There’s an old saying that locks only keep honest people out. The same can be said for morals.

Case in point: Thieves on Tuesday night broke into a trailer local people have been filling with relief supplies for victims of Hurricane Florence. They made off with about $500 worth of power equipment and other items donated by residents, businesses, church groups and schoolchildren.

And they did it just as another disastrous storm, Hurricane Michael, was poised to spread more misery across the Southeast.

Organizer Bruce Hatfield said volunteers closed up shop about 5:30 p.m. Tuesday. When they returned Wednesday morning about 9:30 a.m., they noticed the locks on both the back and side doors of the trailer had been cut. Hatfield said the main item stolen was a black and yellow Karcher pressure washer. Other tools, water, food and supplies had been taken as well.

The trailer was parked at the former Food Lion building at 800 Greenville Highway, across from the new Publix. Thanks to the generosity of residents, it was fairly stuffed with donations folks had been dropping off since last week.

Volunteers spearheading the drive filed a report with the Hendersonville Police Department. But there was no video surveillance footage to assist officers with leads. Hatfield said it was devastating to have people try to help hurricane victims only for their donations to be stolen.

“This is going to people that have lost everything,” he said. “For someone to break in and steal from people that have nothing, there’s nothing good I could ever say about those kinds of people.

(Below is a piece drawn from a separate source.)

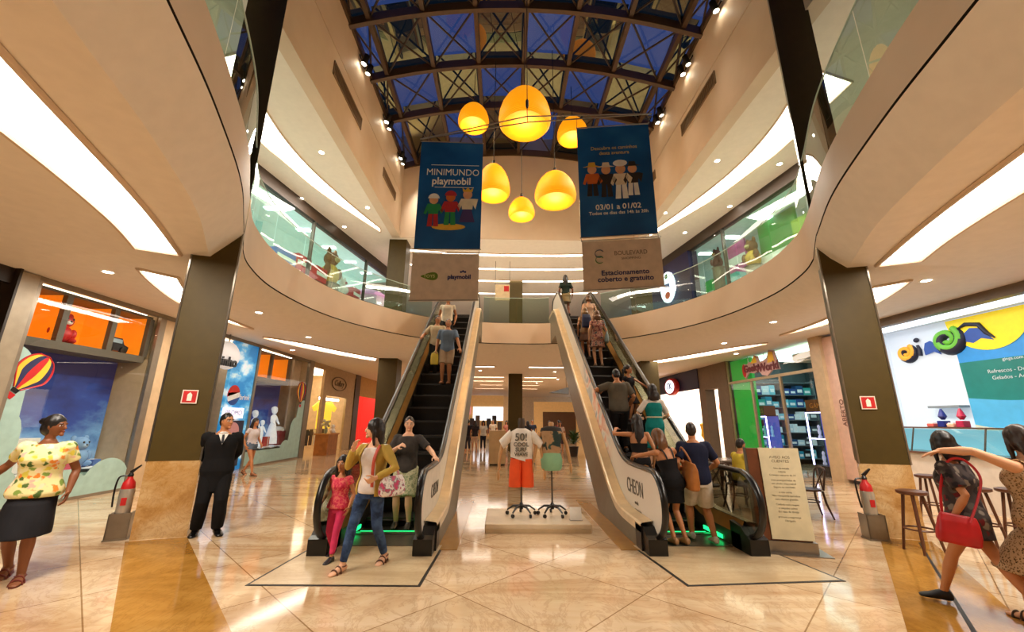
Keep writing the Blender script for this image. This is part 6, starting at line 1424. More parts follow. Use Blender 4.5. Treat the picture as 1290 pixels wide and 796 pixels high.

You don’t want to wish ill will on someone, but karma has a way of biting back.”

This wasn’t a petty prank. It was an act of cold, deliberate theft from people in need. In a way, the criminals victimized the good folks who took the time to make donations as well as the storm victims who won’t get the stolen supplies.

Fortunately, about $20,000 worth of donations were not stolen and are on their way to the intended recipients. Organizers planned to deliver the supplies to Bladen and Pender counties, rural areas hit by Hurricane Florence that were bracing for more rainfall from Hurricane Michael.

It’s hard to imagine the callousness of crooks who would steal supplies earmarked to help people who have lost their homes, vehicles, businesses and crops. Hopefully, someone will be able to provide police with leads so that they can arrest those responsible and put them behind bars.

Meanwhile, opportunities remain to help victims of this year’s devastating hurricanes, including donating to the North Carolina Disaster Relief Fund. The fund supports nonprofit organizations and local governments working to address immediate and short-term needs of survivors.

Donations can be made online at governor.nc.gov/donate-florence-recovery or text FLORENCE to 20222, or by sending a check to N.C. Disaster Relief Fund, 20312 Mail Service Center, Raleigh, N.C., 27699.